Assim, a chamada medida de apoio junto da mãe (os filhos regressam e a família tem apoio) fica dependente da atribuição de casa, e isso levou, na semana passada, o tribunal a enviar um ofício a notificar câmara e juntas de freguesia para assegurarem àquele agregado uma habitação social para a família, de modo que as crianças não permaneçam mais tempo numa instituição, relata Carlos Duarte. "É a primeira vez que vejo um tribunal a enviar um ofício com uma notificação deste tipo."

"A mãe tem condições, mas são precárias", continua, e isso não se enquadra em tipologias de perigo que justifiquem a continuação das crianças em acolhimento. "A mãe e os filhos podem ir viver para um quarto, mas até isso está a preços exorbitantes, em toda a periferia de Lisboa, para onde as pessoas começaram a deslocar-se. Estas crianças vão continuar na instituição, porque a mãe vive em condições precárias? Não é solução", declara.

Violência em casas sobrelotadas

Outro sinal de que o problema cresce é a frequência das sinalizações por violência doméstica específicas de casais com filhos a viver em casas sobrelotadas, diz Carlos Duarte. "Chegam-nos muitos casos destes." Existe uma prevalência de casais do Brasil, mas também existem portugueses, diz.

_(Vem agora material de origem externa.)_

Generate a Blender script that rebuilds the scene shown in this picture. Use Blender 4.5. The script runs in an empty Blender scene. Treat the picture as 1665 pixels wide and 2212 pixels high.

Devido às carências financeiras, as pessoas passam a viver em quartos. "O espaço é diminuto para tanta gente, a casa de banho e a cozinha são partilhadas. E em casais com filhos, começa a haver dificuldades de as pessoas manterem atitudes normais. Começa a haver violência, agressões, são chamadas as autoridades. Aí, sim, abrimos processos de promoção e protecção. Não é por a família não ter casa, mas pelo conflito gerado pelas condições habitacionais, e a exposição das crianças a essa violência. Nestes casos, chamamos o casal para o ouvirmos e vemos se é preciso aplicar uma medida de apoio junto dos pais", relata o responsável que não tem dúvidas: "A questão habitacional é o factor fundamental para a protecção das crianças e jovens porque, havendo condições habitacionais, as famílias têm condições para procurar soluções, que neste momento não existem."

E deixa uma mensagem aos decisores: "Quando assumem a responsabilidade de gerir um município, os responsáveis autárquicos devem delinear acções prioritárias a favor da [construção de] habitação social, e não das mais-valias que um prédio com apartamentos de luxo pode vir a proporcionar. O problema é a construção de habitação não ser dirigida aos mais vulneráveis."